Begin

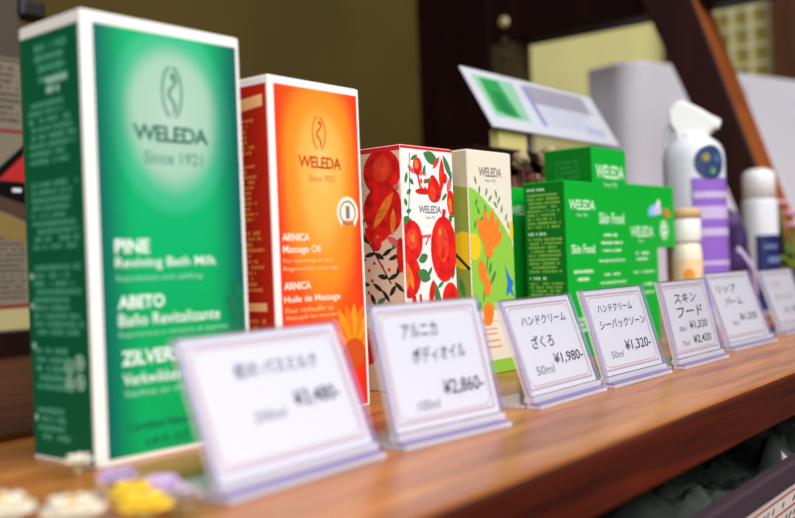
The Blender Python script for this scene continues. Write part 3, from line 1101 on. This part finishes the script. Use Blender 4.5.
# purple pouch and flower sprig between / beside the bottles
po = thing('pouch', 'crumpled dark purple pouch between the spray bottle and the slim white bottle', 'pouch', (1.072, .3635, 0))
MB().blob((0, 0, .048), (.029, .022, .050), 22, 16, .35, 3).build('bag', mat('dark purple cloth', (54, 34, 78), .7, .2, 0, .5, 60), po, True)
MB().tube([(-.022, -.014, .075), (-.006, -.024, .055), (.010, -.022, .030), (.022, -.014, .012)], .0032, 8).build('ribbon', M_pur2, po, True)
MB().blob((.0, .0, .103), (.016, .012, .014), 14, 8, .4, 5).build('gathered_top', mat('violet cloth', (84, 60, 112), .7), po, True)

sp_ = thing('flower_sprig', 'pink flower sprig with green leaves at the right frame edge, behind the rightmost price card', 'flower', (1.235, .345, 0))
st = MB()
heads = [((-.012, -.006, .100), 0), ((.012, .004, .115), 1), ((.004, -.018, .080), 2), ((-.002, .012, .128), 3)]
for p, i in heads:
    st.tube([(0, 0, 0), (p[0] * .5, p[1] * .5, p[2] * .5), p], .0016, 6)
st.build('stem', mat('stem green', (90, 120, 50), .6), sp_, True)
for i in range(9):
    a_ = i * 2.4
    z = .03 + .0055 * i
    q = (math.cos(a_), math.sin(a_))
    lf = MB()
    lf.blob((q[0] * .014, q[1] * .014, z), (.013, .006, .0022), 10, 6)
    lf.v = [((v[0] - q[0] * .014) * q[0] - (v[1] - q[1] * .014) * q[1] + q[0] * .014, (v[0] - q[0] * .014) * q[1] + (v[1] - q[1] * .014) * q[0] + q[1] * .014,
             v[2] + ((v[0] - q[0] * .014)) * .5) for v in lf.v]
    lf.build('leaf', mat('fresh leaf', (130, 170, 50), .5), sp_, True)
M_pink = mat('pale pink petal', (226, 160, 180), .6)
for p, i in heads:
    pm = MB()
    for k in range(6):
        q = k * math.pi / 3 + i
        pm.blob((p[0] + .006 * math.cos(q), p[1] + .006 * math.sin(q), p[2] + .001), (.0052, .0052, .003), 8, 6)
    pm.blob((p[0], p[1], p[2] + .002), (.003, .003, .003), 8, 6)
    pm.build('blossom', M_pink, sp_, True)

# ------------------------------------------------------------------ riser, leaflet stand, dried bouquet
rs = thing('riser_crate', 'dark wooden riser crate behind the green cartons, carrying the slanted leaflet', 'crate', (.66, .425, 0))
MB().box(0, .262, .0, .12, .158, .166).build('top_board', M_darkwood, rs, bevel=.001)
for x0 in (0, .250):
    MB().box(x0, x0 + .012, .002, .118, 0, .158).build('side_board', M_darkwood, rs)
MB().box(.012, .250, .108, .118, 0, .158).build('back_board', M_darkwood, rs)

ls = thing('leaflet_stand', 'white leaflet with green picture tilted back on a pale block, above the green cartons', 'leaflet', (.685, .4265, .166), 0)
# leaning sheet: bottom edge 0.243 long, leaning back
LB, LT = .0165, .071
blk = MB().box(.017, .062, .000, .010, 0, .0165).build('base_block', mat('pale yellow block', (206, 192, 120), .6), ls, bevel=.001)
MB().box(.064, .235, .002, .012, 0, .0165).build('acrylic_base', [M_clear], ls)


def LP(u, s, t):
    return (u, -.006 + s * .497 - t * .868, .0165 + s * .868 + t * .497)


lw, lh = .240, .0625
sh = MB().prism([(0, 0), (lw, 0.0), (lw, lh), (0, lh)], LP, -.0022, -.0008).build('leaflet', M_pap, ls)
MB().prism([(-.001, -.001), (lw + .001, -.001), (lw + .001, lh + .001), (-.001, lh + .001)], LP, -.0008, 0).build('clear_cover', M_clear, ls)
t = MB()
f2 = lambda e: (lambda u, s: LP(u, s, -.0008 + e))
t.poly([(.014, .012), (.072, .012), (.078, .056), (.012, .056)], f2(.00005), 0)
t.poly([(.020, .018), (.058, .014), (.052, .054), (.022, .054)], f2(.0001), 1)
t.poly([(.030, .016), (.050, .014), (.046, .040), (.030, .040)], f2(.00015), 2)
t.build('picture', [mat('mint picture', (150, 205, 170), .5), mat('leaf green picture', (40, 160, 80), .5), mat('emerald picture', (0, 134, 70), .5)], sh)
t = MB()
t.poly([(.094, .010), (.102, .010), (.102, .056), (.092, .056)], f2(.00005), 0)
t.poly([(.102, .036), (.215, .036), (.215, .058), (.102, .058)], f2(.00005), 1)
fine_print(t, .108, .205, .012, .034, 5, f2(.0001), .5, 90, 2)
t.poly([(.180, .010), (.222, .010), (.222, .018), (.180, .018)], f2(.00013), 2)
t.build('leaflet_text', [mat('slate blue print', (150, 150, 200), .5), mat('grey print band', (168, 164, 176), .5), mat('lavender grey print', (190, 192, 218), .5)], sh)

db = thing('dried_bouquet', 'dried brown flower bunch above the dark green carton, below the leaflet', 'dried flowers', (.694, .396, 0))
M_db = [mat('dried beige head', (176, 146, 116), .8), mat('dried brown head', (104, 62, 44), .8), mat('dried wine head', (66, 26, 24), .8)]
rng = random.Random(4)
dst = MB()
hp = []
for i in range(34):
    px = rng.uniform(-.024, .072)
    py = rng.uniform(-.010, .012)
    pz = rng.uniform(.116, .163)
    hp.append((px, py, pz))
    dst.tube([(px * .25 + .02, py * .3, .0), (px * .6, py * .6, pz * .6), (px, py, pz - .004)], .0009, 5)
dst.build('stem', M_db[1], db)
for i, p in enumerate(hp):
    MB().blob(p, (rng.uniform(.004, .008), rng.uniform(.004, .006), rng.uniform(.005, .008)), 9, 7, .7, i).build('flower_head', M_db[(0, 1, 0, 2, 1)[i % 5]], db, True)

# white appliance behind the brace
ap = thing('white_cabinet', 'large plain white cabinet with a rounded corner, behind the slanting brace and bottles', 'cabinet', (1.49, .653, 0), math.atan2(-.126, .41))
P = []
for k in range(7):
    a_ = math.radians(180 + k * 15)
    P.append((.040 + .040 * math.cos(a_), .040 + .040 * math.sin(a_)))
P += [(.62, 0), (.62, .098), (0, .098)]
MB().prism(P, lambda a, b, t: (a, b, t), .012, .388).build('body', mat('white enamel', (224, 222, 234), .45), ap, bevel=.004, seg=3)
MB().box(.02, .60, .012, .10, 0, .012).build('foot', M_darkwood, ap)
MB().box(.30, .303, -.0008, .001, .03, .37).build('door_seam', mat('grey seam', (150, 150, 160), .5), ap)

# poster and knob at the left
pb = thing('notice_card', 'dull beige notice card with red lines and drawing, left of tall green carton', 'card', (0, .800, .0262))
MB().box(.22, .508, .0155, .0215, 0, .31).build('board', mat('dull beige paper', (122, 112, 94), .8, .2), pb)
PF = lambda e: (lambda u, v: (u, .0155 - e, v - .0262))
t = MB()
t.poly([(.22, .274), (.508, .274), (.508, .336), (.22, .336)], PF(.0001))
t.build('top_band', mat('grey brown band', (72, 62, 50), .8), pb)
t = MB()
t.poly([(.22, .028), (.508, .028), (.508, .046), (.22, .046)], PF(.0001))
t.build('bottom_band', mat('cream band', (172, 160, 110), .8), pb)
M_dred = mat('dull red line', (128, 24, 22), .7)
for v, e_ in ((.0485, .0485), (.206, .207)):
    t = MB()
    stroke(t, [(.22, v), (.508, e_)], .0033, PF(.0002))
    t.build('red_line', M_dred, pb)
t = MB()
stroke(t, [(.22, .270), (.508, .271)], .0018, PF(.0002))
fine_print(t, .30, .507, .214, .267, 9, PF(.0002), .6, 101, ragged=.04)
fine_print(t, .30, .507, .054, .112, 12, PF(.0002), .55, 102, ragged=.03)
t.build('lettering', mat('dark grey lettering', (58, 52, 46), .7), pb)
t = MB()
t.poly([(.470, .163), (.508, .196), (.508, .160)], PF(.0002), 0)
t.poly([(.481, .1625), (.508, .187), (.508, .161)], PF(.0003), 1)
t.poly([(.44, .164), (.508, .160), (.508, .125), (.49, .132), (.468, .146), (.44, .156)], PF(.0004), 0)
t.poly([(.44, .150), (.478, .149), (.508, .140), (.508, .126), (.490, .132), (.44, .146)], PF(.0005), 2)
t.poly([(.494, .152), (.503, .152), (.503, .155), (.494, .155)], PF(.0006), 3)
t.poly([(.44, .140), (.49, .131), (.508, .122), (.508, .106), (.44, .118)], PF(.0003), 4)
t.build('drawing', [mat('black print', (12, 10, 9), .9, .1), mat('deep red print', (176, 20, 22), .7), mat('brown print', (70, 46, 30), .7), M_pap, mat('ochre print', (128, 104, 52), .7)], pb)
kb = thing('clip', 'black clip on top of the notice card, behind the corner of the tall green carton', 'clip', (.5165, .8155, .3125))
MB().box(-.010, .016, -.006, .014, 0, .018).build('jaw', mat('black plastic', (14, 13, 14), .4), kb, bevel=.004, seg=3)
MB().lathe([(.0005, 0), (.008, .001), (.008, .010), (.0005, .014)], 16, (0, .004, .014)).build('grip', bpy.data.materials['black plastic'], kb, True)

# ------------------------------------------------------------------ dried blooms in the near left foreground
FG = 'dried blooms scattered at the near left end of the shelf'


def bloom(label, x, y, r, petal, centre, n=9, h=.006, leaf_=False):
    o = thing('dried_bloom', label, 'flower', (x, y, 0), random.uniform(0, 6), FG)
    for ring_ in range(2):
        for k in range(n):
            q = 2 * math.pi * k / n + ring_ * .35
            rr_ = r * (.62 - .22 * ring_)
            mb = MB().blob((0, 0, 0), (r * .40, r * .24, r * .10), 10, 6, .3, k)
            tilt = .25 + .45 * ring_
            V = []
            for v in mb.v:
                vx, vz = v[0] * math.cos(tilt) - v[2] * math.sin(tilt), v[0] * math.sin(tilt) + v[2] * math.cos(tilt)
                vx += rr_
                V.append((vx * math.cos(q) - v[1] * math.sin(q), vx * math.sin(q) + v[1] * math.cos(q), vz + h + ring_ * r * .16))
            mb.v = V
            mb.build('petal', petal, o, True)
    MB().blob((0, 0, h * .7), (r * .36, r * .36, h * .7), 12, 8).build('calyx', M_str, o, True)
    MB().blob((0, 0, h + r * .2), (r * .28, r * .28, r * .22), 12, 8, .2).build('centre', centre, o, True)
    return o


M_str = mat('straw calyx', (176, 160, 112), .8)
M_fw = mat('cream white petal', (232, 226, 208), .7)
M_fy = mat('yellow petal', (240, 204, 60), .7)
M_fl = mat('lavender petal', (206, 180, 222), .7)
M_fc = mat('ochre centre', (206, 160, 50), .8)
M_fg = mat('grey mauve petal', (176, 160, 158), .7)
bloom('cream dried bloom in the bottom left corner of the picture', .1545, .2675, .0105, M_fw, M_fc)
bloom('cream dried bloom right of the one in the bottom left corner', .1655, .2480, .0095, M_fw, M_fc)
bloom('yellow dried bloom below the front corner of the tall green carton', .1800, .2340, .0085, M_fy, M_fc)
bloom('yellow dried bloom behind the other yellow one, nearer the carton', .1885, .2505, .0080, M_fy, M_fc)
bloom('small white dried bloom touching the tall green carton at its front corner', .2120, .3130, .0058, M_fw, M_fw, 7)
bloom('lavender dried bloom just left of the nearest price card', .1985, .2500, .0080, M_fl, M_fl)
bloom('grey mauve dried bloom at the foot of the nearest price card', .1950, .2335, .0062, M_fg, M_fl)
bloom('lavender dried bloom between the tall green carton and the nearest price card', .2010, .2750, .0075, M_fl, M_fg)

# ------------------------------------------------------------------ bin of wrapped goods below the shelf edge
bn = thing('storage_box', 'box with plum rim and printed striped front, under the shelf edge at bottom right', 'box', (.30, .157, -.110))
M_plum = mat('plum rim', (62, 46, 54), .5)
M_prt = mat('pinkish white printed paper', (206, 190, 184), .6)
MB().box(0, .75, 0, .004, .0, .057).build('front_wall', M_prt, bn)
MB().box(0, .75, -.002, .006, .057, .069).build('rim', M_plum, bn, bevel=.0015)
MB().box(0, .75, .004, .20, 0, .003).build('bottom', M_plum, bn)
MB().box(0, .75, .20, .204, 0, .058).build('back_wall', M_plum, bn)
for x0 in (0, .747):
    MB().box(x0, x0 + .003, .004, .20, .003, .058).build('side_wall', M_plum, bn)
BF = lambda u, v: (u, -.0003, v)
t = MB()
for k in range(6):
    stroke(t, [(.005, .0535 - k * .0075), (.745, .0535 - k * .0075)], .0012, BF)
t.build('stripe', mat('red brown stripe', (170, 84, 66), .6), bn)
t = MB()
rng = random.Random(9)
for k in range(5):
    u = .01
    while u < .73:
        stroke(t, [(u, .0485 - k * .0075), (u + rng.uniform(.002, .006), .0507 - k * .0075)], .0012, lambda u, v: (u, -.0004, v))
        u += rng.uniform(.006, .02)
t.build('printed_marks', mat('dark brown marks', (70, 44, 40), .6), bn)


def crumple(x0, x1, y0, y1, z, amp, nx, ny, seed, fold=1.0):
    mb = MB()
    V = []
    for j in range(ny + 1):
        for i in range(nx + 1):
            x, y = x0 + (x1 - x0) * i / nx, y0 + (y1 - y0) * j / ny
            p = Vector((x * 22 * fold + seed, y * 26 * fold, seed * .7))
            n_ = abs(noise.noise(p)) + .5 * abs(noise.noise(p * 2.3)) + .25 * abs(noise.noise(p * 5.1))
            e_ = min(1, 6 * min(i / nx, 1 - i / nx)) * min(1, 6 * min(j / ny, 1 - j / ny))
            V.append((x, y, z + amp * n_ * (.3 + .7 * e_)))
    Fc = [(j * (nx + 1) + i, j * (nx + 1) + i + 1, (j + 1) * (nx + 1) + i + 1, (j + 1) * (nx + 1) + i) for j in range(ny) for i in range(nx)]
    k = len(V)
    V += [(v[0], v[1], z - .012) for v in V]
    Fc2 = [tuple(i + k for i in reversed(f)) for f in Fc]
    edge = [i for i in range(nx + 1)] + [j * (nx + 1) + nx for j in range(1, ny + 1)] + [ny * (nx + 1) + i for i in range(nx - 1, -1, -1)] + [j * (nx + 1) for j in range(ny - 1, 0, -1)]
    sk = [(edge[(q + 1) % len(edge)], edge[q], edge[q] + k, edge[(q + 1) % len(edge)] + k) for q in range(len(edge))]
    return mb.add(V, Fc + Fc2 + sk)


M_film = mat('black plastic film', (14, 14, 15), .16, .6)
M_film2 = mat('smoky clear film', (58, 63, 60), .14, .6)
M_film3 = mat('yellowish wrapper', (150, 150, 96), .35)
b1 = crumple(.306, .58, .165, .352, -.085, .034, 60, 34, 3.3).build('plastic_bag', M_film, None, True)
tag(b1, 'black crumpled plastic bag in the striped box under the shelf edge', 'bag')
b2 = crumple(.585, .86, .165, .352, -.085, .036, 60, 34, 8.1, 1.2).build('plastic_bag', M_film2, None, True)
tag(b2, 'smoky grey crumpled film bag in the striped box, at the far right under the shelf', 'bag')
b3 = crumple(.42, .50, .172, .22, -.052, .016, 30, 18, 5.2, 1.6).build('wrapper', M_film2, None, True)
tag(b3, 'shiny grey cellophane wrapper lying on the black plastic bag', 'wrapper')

End

Skip the pictures and restate exactly the lines from the beginning of the listing to the line with "112), .7), po, True)", that line included.

The Blender Python script for this scene continues. Write part 3, from line 1101 on. This part finishes the script. Use Blender 4.5.
# purple pouch and flower sprig between / beside the bottles
po = thing('pouch', 'crumpled dark purple pouch between the spray bottle and the slim white bottle', 'pouch', (1.072, .3635, 0))
MB().blob((0, 0, .048), (.029, .022, .050), 22, 16, .35, 3).build('bag', mat('dark purple cloth', (54, 34, 78), .7, .2, 0, .5, 60), po, True)
MB().tube([(-.022, -.014, .075), (-.006, -.024, .055), (.010, -.022, .030), (.022, -.014, .012)], .0032, 8).build('ribbon', M_pur2, po, True)
MB().blob((.0, .0, .103), (.016, .012, .014), 14, 8, .4, 5).build('gathered_top', mat('violet cloth', (84, 60, 112), .7), po, True)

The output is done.